[SUPPLIED DATA start]
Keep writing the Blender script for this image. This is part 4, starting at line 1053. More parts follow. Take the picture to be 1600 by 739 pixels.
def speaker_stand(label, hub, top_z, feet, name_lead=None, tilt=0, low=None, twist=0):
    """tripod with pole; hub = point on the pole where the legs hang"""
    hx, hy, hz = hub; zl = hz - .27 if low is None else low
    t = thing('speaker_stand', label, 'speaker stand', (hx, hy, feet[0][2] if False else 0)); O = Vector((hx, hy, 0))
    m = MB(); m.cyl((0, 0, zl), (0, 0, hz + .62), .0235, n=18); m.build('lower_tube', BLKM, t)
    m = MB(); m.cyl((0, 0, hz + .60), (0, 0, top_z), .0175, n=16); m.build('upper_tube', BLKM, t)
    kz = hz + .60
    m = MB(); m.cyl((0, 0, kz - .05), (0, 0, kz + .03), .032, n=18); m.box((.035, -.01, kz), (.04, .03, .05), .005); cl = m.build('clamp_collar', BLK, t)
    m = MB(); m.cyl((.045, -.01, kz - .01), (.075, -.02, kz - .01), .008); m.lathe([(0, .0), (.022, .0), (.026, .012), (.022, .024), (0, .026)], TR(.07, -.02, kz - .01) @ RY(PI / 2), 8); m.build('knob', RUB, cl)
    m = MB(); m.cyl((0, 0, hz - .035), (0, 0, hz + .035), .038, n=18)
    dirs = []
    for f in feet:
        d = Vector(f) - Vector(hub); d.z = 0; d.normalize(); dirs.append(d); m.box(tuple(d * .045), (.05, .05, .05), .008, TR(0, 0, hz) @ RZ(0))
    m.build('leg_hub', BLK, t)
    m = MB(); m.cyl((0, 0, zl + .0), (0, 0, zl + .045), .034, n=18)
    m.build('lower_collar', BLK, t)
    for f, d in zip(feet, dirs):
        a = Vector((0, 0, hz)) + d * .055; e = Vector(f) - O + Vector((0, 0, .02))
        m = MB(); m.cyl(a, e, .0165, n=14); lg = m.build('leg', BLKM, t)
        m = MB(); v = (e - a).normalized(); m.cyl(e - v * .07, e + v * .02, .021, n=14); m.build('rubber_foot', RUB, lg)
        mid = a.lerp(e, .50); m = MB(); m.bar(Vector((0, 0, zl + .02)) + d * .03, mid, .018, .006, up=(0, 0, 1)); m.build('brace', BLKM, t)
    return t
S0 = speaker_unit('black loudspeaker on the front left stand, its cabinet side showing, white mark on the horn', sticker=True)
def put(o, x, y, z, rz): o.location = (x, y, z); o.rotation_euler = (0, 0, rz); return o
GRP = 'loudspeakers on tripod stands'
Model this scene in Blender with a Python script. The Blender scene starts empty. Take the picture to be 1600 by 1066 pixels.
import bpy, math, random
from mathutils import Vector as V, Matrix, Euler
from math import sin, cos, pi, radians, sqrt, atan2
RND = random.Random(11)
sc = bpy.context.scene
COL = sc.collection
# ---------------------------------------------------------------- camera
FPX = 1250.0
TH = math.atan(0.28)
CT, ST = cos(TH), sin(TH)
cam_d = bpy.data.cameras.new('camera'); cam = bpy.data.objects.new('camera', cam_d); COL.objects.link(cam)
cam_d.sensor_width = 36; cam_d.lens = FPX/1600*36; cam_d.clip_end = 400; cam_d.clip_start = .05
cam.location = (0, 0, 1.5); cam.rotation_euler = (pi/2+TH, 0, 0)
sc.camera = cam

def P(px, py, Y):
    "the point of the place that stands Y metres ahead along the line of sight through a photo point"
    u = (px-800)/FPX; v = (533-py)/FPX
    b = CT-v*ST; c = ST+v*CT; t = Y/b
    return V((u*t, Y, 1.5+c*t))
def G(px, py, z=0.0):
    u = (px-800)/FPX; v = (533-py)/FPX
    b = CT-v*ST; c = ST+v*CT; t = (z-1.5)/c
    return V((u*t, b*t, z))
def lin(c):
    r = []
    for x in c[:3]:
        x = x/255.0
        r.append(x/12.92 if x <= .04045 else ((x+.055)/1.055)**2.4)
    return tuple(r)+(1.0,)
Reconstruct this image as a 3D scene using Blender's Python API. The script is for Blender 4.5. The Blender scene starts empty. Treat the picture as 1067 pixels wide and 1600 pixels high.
[SUPPLIED DATA end]
_AIM_
Give again the lines from the one with "Model this scene" to the one with "sc.camera = cam", both lines included, exactly and with no other line.

_EXERCISE RESULT_
Model this scene in Blender with a Python script. The Blender scene starts empty. Take the picture to be 1600 by 1066 pixels.
import bpy, math, random
from mathutils import Vector as V, Matrix, Euler
from math import sin, cos, pi, radians, sqrt, atan2
RND = random.Random(11)
sc = bpy.context.scene
COL = sc.collection
# ---------------------------------------------------------------- camera
FPX = 1250.0
TH = math.atan(0.28)
CT, ST = cos(TH), sin(TH)
cam_d = bpy.data.cameras.new('camera'); cam = bpy.data.objects.new('camera', cam_d); COL.objects.link(cam)
cam_d.sensor_width = 36; cam_d.lens = FPX/1600*36; cam_d.clip_end = 400; cam_d.clip_start = .05
cam.location = (0, 0, 1.5); cam.rotation_euler = (pi/2+TH, 0, 0)
sc.camera = cam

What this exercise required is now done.